14. Theming And Branding¶
Learning Goal¶
Make apps feel intentional and branded without writing custom frontend code.
Theme Object¶
You can pass a theme dictionary to App:
app = db.App(
theme={
"branding": {"title": "Astellas Pipeline Studio"},
"colors": {
"primary": "#C81E5B",
"primary_hover": "#A8184A",
"background": "#F7F8F7",
"surface": "#FFFFFF",
"text": "#1B1F1D",
"text_muted": "#5E6A64",
"border": "#E2E8E3",
"success": "#0F8A6C",
"warning": "#C67A00",
"error": "#B42318",
"info": "#2563EB",
},
"borders": {"radius": "18px"},
}
)
What Branding Means¶
Branding is not just colors. A polished app also needs:
- clear typography
- spacing rhythm
- consistent surfaces
- restrained motion
- meaningful badges
- useful empty states
- action hierarchy
Hero Pattern¶
db.Hero(
title="Pipeline observability for serious internal data apps",
subtitle="Monitor freshness, reliability, and cost from one workspace.",
eyebrow="Data Platform",
badges=[db.Badge("Live", color="green")],
actions=[db.Button("Refresh"), db.Button("Open runbook", variant="secondary")],
)
Card Polish¶
db.Card(
[
db.Stat("Success", "99.1%", delta="+0.3 pts", delta_type="increase"),
db.Text("Stable reliability across selected pipelines.", variant="caption", muted=True),
],
elevated=True,
hover=True,
animated=True,
)
Common Mistakes¶
- Using brand colors everywhere.
- Mixing too many badge colors.
- Making every card elevated.
- Ignoring empty states and loading states.

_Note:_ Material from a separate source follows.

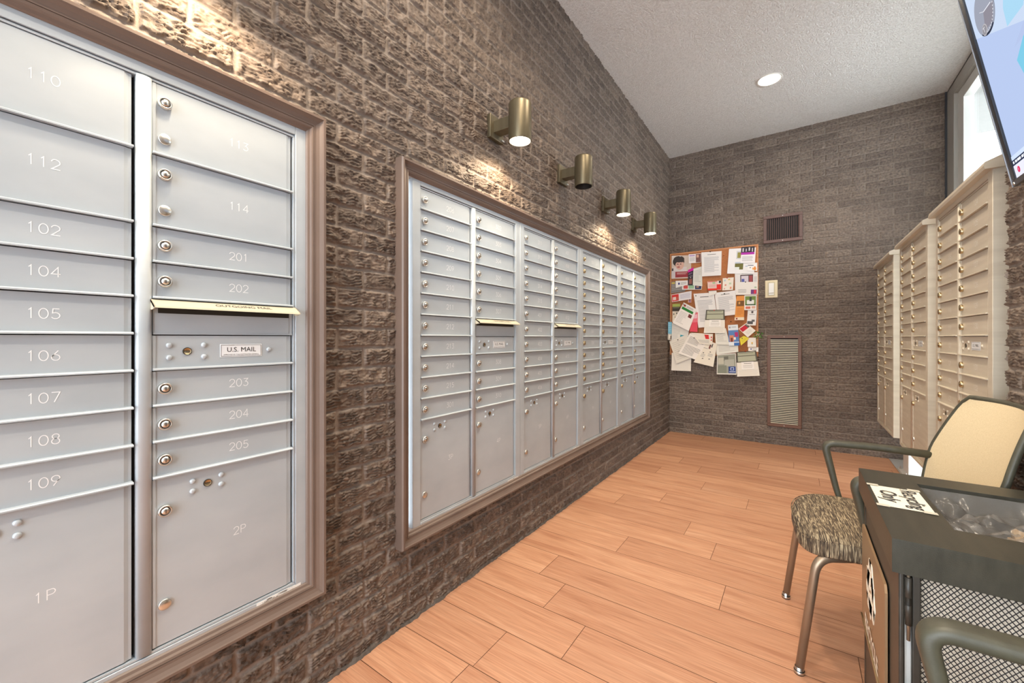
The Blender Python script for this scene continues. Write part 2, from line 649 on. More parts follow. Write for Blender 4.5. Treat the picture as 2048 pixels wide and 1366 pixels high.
HOLE_NEAR = (-1.0, 0.735, 0.35, 1.86)
HOLE_LONG = (1.10, 4.34, 0.35, 1.855)
zs = spaced([(0.0, 2.4, 0.0034), (2.4, CEIL, 0.0042)])
brick_wall('wall_left', spaced([(FRONT, -0.2, 0.03), (-0.2, 2.4, 0.0036), (2.4, BACK, 0.006)]), zs, (0, 0, 0), (0, 1, 0), (1, 0, 0), 3, [HOLE_NEAR, HOLE_LONG])
brick_wall('wall_back', spaced([(0.0, WIN, 0.0055)]), spaced([(0.0, CEIL, 0.0042)]), (0, BACK, 0), (1, 0, 0), (0, -1, 0), 21, u_shift=0.098, joint=0.0030, pale=0.5)
brick_wall('wall_right', spaced([(FRONT, -0.8, 0.04), (-0.8, 1.6, 0.009), (1.6, PIER_END, 0.0036)]), zs, (PIER, 0, 0), (0, 1, 0), (-1, 0, 0), 43)
w = MB()
w.box((PIER + 0.001, FRONT, 0), (PIER + 0.12, PIER_END - 0.001, CEIL), M_BRICK)
w.box((PIER + 0.12, PIER_END - 0.1, 0), (WIN + 0.1, PIER_END - 0.001, CEIL), M_BRICK)
w.box((WIN, PIER_END - 0.1, 0), (WIN + 0.1, 3.25, CEIL), M_BRICK)
w.build('wall_pier', kind='structure')

# floor: every plank a quad of its own in one mesh
ROWS = {0: (.372, 1.62), 1: (.614,), 2: (.416, 1.66), 3: (.27, 1.5), 4: (1.042,), 5: (.506, 1.75), 6: (.942,), 7: (.766,), 8: (.26, 1.5), 9: (.514, 1.76),
        10: (1.032,), 11: (.71, 1.95), 12: (.31, 1.55), 13: (.606, 1.85), 14: (.41, 1.465), 15: (1.03,), 16: (1.292,), 17: (.786, 2.0), 18: (1.08,), 19: (.42, 1.47)}
fl = MB()
cl = fl.bm.loops.layers.float_color.new('plank')
FLOOR_X1 = 2.045
for r in range(-16, 21):
    y0 = 1.1165 + 0.2085 * r
    y1 = y0 + 0.2085
    if y0 > BACK:
        continue
    js = sorted(ROWS.get(r, (random.uniform(.2, .6), random.uniform(1.3, 1.8))))
    xs = [-0.02] + list(js) + [FLOOR_X1 if y1 > PIER_END else 2.05]
    for xa, xb in zip(xs, xs[1:]):
        f = fl.poly([(xa + .0011, y0 + .0011, 0), (xb - .0011, y0 + .0011, 0), (xb - .0011, min(y1, BACK) - .0011, 0), (xa + .0011, min(y1, BACK) - .0011, 0)], M_PLANK)
        v = (random.random(), random.random(), 0, 1)
        for lp in f.loops:
            lp[cl] = v
fl.poly([(-0.1, FRONT, -.0025), (WIN + .1, FRONT, -.0025), (WIN + .1, BACK + .1, -.0025), (-0.1, BACK + .1, -.0025)], M_GAP)
fl.build('floor', kind='structure')
s = MB()
s.box((FLOOR_X1, PIER_END, -.002), (WIN, BACK, .004), M_SILL, .001)
s.build('trim_3', kind='structure')

# rough grey mortar fillet along the foot of the left wall
m = MB()
ys = [FRONT + (BACK - FRONT) * i / 900 for i in range(901)]
hz = 0.013 + 0.008 * (vnoise(np.array(ys) * 22, np.array(ys) * 0, 5) - .5) + 0.008 * (vnoise(np.array(ys) * 90, np.array(ys) * 0, 6) - .5)
hx = 0.016 + 0.008 * (vnoise(np.array(ys) * 18, np.array(ys) * 0, 7) - .5) + 0.006 * (vnoise(np.array(ys) * 80, np.array(ys) * 0, 8) - .5)
m.grid(lambda u, v: Vector(((0.0, .011, float(hx[round(u * 900)]))[round(v * 2)], ys[round(u * 900)], (float(hz[round(u * 900)]), float(hz[round(u * 900)]) * .75, .0002)[round(v * 2)])), 900, 2, noisy('grey_mortar', [(0.3, (74, 66, 60)), (0.7, (100, 91, 84))], (60, 60, 60), .9, 0, .6, (200, 200, 200)))
bmesh.ops.recalc_face_normals(m.bm, faces=m.bm.faces[:])
m.build('baseboard_left', kind='structure')

# ceiling with round openings for the downlights
DOWN = [(1.12, 4.20), (1.12, 2.3), (1.12, 0.5), (1.12, -1.3), (0.75, 1.3)]  # first is seen; the rest are unseen, added to brighten the room
ce = MB()
cx0, cx1 = -0.1, WIN + 0.1
hw = 0.14
xs_ = sorted({cx0, cx1} | {p[0] + d for p in DOWN for d in (-hw, hw)})
ys_ = sorted({FRONT, BACK + .1} | {p[1] + d for p in DOWN for d in (-hw, hw)})
for xa, xb in zip(xs_, xs_[1:]):
    for ya, yb in zip(ys_, ys_[1:]):
        if not any(abs((xa + xb) / 2 - p[0]) < hw and abs((ya + yb) / 2 - p[1]) < hw for p in DOWN):
            ce.poly([(xa, ya, CEIL), (xa, yb, CEIL), (xb, yb, CEIL), (xb, ya, CEIL)], M_CEIL)
for dx, dy in DOWN:
    for i in range(32):
        a0, a1 = 2 * PI * i / 32, 2 * PI * (i + 1) / 32
        def sq(a):
            k = hw / max(abs(math.cos(a)), abs(math.sin(a)))
            return (dx + k * math.cos(a), dy + k * math.sin(a), CEIL)
        def rd(a):
            return (dx + .082 * math.cos(a), dy + .082 * math.sin(a), CEIL)
        ce.poly([rd(a0), sq(a0), sq(a1), rd(a1)], M_CEIL)
ce.build('ceiling', kind='structure')

M_BULB = emit((255, 244, 225), 3.0, 'downlight_bulb')
for i, (dx, dy) in enumerate(DOWN):
    t = thing('ceiling_downlight', 'round white recessed downlight in the textured ceiling near the back wall' if i == 0 else 'recessed downlight in the ceiling nearer the lobby, overhead', 'ceiling light', (dx, dy, CEIL), 0, None if i == 0 else 'downlights nearer the lobby')
    b = MB()
    b.lathe([(.082, .0), (.098, -.004), (.099, -.001), (.099, .002)], M_WHITE, seg=36)
    b.build('trim_ring', t)
    b = MB()
    b.lathe([(.0825, 0.0), (.074, .05), (.066, .10)], M_WHITE, seg=36)
    b.build('reflector', t)
    b = MB()
    b.lathe([(.067, .0985), (0.0, .0985)], M_BULB, seg=36)
    b.build('bulb', t)
    lamp('downlight_glow', 'SPOT', (0, 0, .06), DOWN_W, (1.0, .83, .64), .06, 150, .8, (0, 0, 0), t)

# ------------------------------------------------------------------ brown mouldings round the recessed mailbox banks
def moulding(name, y0, y1, z0, z1):
    prof = [(0, -.03), (0, .046), (.004, .052), (.011, .052), (.0125, .047), (.020, .041), (.029, .037), (.035, .037), (.0362, .034), (.0374, .037),
            (.043, .035), (.046, .029), (.052, .026), (.055, .022), (.055, -.03)]
    m = MB()
    loops = []
    for w_, d in prof:
        loops.append([m.bm.verts.new(p) for p in ((d, y0 + w_, z0 + w_), (d, y1 - w_, z0 + w_), (d, y1 - w_, z1 - w_), (d, y0 + w_, z1 - w_))])
    k = m.mi(M_TRIM)
    for a, b in zip(loops, loops[1:]):
        for i in range(4):
            f = m.bm.faces.new((a[i], a[(i + 1) % 4], b[(i + 1) % 4], b[i]))
            f.material_index = k
    bmesh.ops.recalc_face_normals(m.bm, faces=m.bm.faces[:])
    return m.build(name, kind='structure')


moulding('trim_1', -0.965, 0.76, 0.326, 1.884)
moulding('trim_2', 1.074, 4.366, 0.326, 1.879)

# ------------------------------------------------------------------ mailbox units
ROWH = 0.0891
ZTOP = 1.796
ZBOT = 0.398


def lock_mesh(dark):
    m = MB()
    ring = M_BRASS if dark else M_CHROME  # warm reflection painted onto the farther chrome locks as a yellower metal
    m.lathe([(.0148, 0), (.0148, .0075), (.0132, .0105), (.0112, .0105), (.0104, .0088), (.0082, .0088), (.0080, .0115), (.0, .0115)], ring, axis=(0, -1, 0), seg=22,
            mats=[ring] * 4 + [M_SHADOWGAP] + [ring] * 2)
    m.box((-.0007, -.0119, -.0050), (.0007, -.0113, .0050), M_DARK)
    return m.build('lock')


def master_mesh():
    m = MB()
    m.lathe([(.0098, 0), (.0098, .0022), (.0082, .0022), (.0078, .0014), (0, .0014)], M_DARK, axis=(0, -1, 0), seg=22, mats=[M_DARK, M_DARK, M_BRASS, M_BRASS])
    m.box((-.0062, -.0022, -.0007), (.0062, -.0014, .0007), M_DARK)
    return m.build('master_lock')


def stud_mesh():
    m = MB()
    m.lathe([(.0134, 0), (.0134, .004), (.0124, .0052), (0, .0052)], M_CHROME, axis=(0, -1, 0), seg=22)
    return m.build('stud')


PROTO = {'lock': lock_mesh(False), 'brass_lock': lock_mesh(True), 'master_lock': master_mesh(), 'stud': stud_mesh()}
PROTO['brass_lock'].name = 'lock'


def put(kind, parent, loc):
    c = copy_part(PROTO[kind], parent, loc)
    c.name = 'lock' if kind == 'brass_lock' else kind
    return c


def rivet(m, x, z, mat, y=-.0):
    m.lathe([(.0068, 0), (.0064, .0026), (.0042, .0044), (0, .0050)], mat, (x, y, z), (0, -1, 0), 12)


def door_panel(m, x0, x1, z0, z1, mat, lip=True):
    """a door leaf: panel, bent right flange, bottom lip; y is negative towards the viewer"""
    m.box((x0 + .001, .012, z0 + .0015), (x1 - .0190, 0, z1 - .0012), mat)
    m.box((x0 + .0005, .012, z0 + .0015), (x0 + .0075, -.0022, z1 - .0012), mat, .0009, 1)
    m.prism([(x1 - .0192, 0), (x1 - .0105, .0035), (x1 - .0050, .0035), (x1 - .0050, .012), (x1 - .0192, .012)], z0 + .0015, z1 - .0012, mat, (0, 1, 2))
    if lip:
        m.prism([(0, z0 + .0075), (-.0085, z0 + .0062), (-.0105, z0 + .0042), (-.0105, z0 + .0012), (.006, z0 + .0012), (.006, z0 + .0075)], x0 + .0005, x1 - .0035, mat, (1, 2, 0))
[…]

- Choosing visual polish before information hierarchy.
Exercise¶
Create two themes:
- a calm enterprise theme
- a high-energy command-center theme
Apply both to the same dashboard and compare readability.
Checkpoint¶
You should be able to make a BrickflowUI app feel branded, clear, and intentional.